─── AVAILABLE DATA

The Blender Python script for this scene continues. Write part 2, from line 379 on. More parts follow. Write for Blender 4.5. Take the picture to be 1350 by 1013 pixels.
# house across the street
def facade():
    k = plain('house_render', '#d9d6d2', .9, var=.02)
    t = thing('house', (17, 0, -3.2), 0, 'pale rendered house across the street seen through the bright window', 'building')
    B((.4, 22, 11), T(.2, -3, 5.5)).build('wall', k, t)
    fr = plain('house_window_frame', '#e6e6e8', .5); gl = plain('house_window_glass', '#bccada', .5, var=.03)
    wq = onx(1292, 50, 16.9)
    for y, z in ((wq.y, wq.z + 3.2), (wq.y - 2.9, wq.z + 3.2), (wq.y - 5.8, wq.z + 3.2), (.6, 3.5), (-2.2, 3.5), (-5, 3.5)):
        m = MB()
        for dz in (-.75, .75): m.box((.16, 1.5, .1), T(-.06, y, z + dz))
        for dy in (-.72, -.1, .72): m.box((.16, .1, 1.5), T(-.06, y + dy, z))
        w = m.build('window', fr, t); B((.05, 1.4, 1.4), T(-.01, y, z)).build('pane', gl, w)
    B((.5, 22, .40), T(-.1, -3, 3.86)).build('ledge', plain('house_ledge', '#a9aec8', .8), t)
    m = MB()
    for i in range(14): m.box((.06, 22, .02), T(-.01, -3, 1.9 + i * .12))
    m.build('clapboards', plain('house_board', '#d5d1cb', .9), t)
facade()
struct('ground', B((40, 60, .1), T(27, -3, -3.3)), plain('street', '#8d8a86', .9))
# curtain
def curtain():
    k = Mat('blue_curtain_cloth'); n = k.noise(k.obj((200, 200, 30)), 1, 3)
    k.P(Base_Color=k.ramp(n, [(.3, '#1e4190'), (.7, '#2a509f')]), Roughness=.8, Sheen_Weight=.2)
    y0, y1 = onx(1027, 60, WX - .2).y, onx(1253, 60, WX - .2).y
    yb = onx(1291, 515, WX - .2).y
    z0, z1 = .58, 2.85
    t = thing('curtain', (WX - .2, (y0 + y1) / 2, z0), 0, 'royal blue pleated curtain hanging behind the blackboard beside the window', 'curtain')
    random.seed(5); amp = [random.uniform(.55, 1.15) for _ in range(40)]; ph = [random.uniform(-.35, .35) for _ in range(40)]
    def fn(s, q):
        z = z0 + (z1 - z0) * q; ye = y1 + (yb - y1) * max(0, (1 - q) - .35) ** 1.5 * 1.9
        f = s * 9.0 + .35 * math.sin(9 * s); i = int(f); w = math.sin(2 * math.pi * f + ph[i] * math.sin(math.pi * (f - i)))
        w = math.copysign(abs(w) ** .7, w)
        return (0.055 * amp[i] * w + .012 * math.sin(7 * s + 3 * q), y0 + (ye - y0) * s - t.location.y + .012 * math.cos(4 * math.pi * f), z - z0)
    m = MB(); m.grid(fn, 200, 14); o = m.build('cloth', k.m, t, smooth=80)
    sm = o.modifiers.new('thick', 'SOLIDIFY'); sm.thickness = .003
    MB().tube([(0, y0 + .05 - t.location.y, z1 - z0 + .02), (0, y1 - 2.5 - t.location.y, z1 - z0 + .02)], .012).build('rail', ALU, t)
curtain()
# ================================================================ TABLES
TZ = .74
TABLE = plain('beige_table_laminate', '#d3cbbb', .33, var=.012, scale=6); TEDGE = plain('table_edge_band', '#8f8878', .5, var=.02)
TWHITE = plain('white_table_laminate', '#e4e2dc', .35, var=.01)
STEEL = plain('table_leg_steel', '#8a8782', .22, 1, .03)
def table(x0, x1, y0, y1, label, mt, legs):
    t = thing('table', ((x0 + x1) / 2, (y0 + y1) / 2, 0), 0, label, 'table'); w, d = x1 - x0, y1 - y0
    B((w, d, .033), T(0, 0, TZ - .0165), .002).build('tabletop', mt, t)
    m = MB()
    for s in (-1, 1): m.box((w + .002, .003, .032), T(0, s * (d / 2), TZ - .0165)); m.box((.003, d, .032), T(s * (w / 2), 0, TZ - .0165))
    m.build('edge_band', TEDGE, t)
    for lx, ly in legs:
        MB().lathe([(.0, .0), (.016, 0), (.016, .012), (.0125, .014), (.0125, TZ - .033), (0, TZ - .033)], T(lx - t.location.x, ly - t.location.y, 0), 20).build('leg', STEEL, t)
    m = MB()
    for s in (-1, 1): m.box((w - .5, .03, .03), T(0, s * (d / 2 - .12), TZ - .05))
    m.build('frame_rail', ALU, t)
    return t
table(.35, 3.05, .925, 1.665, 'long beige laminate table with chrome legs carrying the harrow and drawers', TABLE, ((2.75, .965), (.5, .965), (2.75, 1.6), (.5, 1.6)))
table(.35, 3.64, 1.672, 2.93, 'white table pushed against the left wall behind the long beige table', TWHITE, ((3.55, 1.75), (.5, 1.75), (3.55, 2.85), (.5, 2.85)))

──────

◆ **PROBLEM TO WORK ON**:
Reproduce the data in full, exactly as presented.

◆ **TASK ANSWER**:
The Blender Python script for this scene continues. Write part 2, from line 379 on. More parts follow. Write for Blender 4.5. Take the picture to be 1350 by 1013 pixels.
# house across the street
def facade():
    k = plain('house_render', '#d9d6d2', .9, var=.02)
    t = thing('house', (17, 0, -3.2), 0, 'pale rendered house across the street seen through the bright window', 'building')
    B((.4, 22, 11), T(.2, -3, 5.5)).build('wall', k, t)
    fr = plain('house_window_frame', '#e6e6e8', .5); gl = plain('house_window_glass', '#bccada', .5, var=.03)
    wq = onx(1292, 50, 16.9)
    for y, z in ((wq.y, wq.z + 3.2), (wq.y - 2.9, wq.z + 3.2), (wq.y - 5.8, wq.z + 3.2), (.6, 3.5), (-2.2, 3.5), (-5, 3.5)):
        m = MB()
        for dz in (-.75, .75): m.box((.16, 1.5, .1), T(-.06, y, z + dz))
        for dy in (-.72, -.1, .72): m.box((.16, .1, 1.5), T(-.06, y + dy, z))
        w = m.build('window', fr, t); B((.05, 1.4, 1.4), T(-.01, y, z)).build('pane', gl, w)
    B((.5, 22, .40), T(-.1, -3, 3.86)).build('ledge', plain('house_ledge', '#a9aec8', .8), t)
    m = MB()
    for i in range(14): m.box((.06, 22, .02), T(-.01, -3, 1.9 + i * .12))
    m.build('clapboards', plain('house_board', '#d5d1cb', .9), t)
facade()
struct('ground', B((40, 60, .1), T(27, -3, -3.3)), plain('street', '#8d8a86', .9))
# curtain
def curtain():
    k = Mat('blue_curtain_cloth'); n = k.noise(k.obj((200, 200, 30)), 1, 3)
    k.P(Base_Color=k.ramp(n, [(.3, '#1e4190'), (.7, '#2a509f')]), Roughness=.8, Sheen_Weight=.2)
    y0, y1 = onx(1027, 60, WX - .2).y, onx(1253, 60, WX - .2).y
    yb = onx(1291, 515, WX - .2).y
    z0, z1 = .58, 2.85
    t = thing('curtain', (WX - .2, (y0 + y1) / 2, z0), 0, 'royal blue pleated curtain hanging behind the blackboard beside the window', 'curtain')
    random.seed(5); amp = [random.uniform(.55, 1.15) for _ in range(40)]; ph = [random.uniform(-.35, .35) for _ in range(40)]
    def fn(s, q):
        z = z0 + (z1 - z0) * q; ye = y1 + (yb - y1) * max(0, (1 - q) - .35) ** 1.5 * 1.9
        f = s * 9.0 + .35 * math.sin(9 * s); i = int(f); w = math.sin(2 * math.pi * f + ph[i] * math.sin(math.pi * (f - i)))
        w = math.copysign(abs(w) ** .7, w)
        return (0.055 * amp[i] * w + .012 * math.sin(7 * s + 3 * q), y0 + (ye - y0) * s - t.location.y + .012 * math.cos(4 * math.pi * f), z - z0)
    m = MB(); m.grid(fn, 200, 14); o = m.build('cloth', k.m, t, smooth=80)
    sm = o.modifiers.new('thick', 'SOLIDIFY'); sm.thickness = .003
    MB().tube([(0, y0 + .05 - t.location.y, z1 - z0 + .02), (0, y1 - 2.5 - t.location.y, z1 - z0 + .02)], .012).build('rail', ALU, t)
curtain()
# ================================================================ TABLES
TZ = .74
TABLE = plain('beige_table_laminate', '#d3cbbb', .33, var=.012, scale=6); TEDGE = plain('table_edge_band', '#8f8878', .5, var=.02)
TWHITE = plain('white_table_laminate', '#e4e2dc', .35, var=.01)
STEEL = plain('table_leg_steel', '#8a8782', .22, 1, .03)
def table(x0, x1, y0, y1, label, mt, legs):
    t = thing('table', ((x0 + x1) / 2, (y0 + y1) / 2, 0), 0, label, 'table'); w, d = x1 - x0, y1 - y0
    B((w, d, .033), T(0, 0, TZ - .0165), .002).build('tabletop', mt, t)
    m = MB()
    for s in (-1, 1): m.box((w + .002, .003, .032), T(0, s * (d / 2), TZ - .0165)); m.box((.003, d, .032), T(s * (w / 2), 0, TZ - .0165))
    m.build('edge_band', TEDGE, t)
    for lx, ly in legs:
        MB().lathe([(.0, .0), (.016, 0), (.016, .012), (.0125, .014), (.0125, TZ - .033), (0, TZ - .033)], T(lx - t.location.x, ly - t.location.y, 0), 20).build('leg', STEEL, t)
    m = MB()
    for s in (-1, 1): m.box((w - .5, .03, .03), T(0, s * (d / 2 - .12), TZ - .05))
    m.build('frame_rail', ALU, t)
    return t
table(.35, 3.05, .925, 1.665, 'long beige laminate table with chrome legs carrying the harrow and drawers', TABLE, ((2.75, .965), (.5, .965), (2.75, 1.6), (.5, 1.6)))
table(.35, 3.64, 1.672, 2.93, 'white table pushed against the left wall behind the long beige table', TWHITE, ((3.55, 1.75), (.5, 1.75), (3.55, 2.85), (.5, 2.85)))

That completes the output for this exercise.